Visto con la perspectiva del
tiempo y mirando la tele de panelismo cotilla improvisado de hoy, La Cigarra
fue lo que se dice un lujo. Además, hace 42 años, una revista feminista
televisiva de avanzada, cuando apenas empezaban a aparecer -a través de profesionales
del movimiento en marcha desde los años ’70, contrariamente a quienes hoy
imaginan que surgió en el XXI- problemáticas como la violencia de género, la
custodia compartida de los hijos, el divorcio, la ley de cupos, planteamientos
igualitarios en suplementos como La Mujer del diario Tiempo Argentino (el
original), con suerte en algunas de las revista llamadas “femeninas” como
Vosotras y Claudia… La prueba
irrefutable de que la difusión del ideario feminista, de otra cosmovisión
hacían falta lo brindaron las propias críticas machistas a todo trapo de
reseñadores varones que se aplicaron a veces con franco ensañamiento a censurar
casi todo, haciéndose además los chistosos (“gallinero caótico y sin remedio”,
apuntó uno). Un titular amenazaba ingeniosamente: “Si no mejora, La Cigarra irá
a su propio entierro”. Muy gracioso, como podrán apreciar. Y como cereza del
amargado postre: “Si La Cigarra debe acicalar su deteriorado aspecto,
sería bueno que se replanteara su postura feminista, como tal anacrónica y
segregacionista”. ¿Qué me contursi? Por si no se entendió, el reseñador nos exhortaba
con espíritu paternalista: el programa “debía apuntar a un público más vasto
que el femenino, dirigirse a las personas sin distinción de genitales”. Y, desde
luego, clamaba por la ampliación de las “limitadas fronteras feministas”.

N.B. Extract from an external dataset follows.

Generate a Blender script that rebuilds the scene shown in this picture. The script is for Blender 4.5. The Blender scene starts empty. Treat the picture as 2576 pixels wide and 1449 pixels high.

Manifiestamente, La Cigarra fue un programa necesario, honesto, adelantado, hecho con seriedad y con sentido del humor (no podía ser de otro modo estando al frente MEW). El primero con esa orientación y esa apertura inequívocamente democráticas, que defendía sin rodeos los derechos de las minorías; que abrió un camino que, es de lamentar, no fue retomado en la pantalla televisiva. Ni siquiera cuando los tiempos cambiaron ya en este siglo y algunas cuestiones dejaron de ser tabú, se incrementaron los derechos y se achicó la mala prensa que supo tener el feminismo en los 80, la década en que La Cigarra salió con ánimo de cambiar mentalidades, despertar conciencias en favor de un mundo más equitativo, menos prejuicioso.
Una versión condensada de este
texto estuvo destinada a ser leída en las recientes Jornadas sobre María Elena
Walsh, que se realizaron en la Biblioteca Nacional.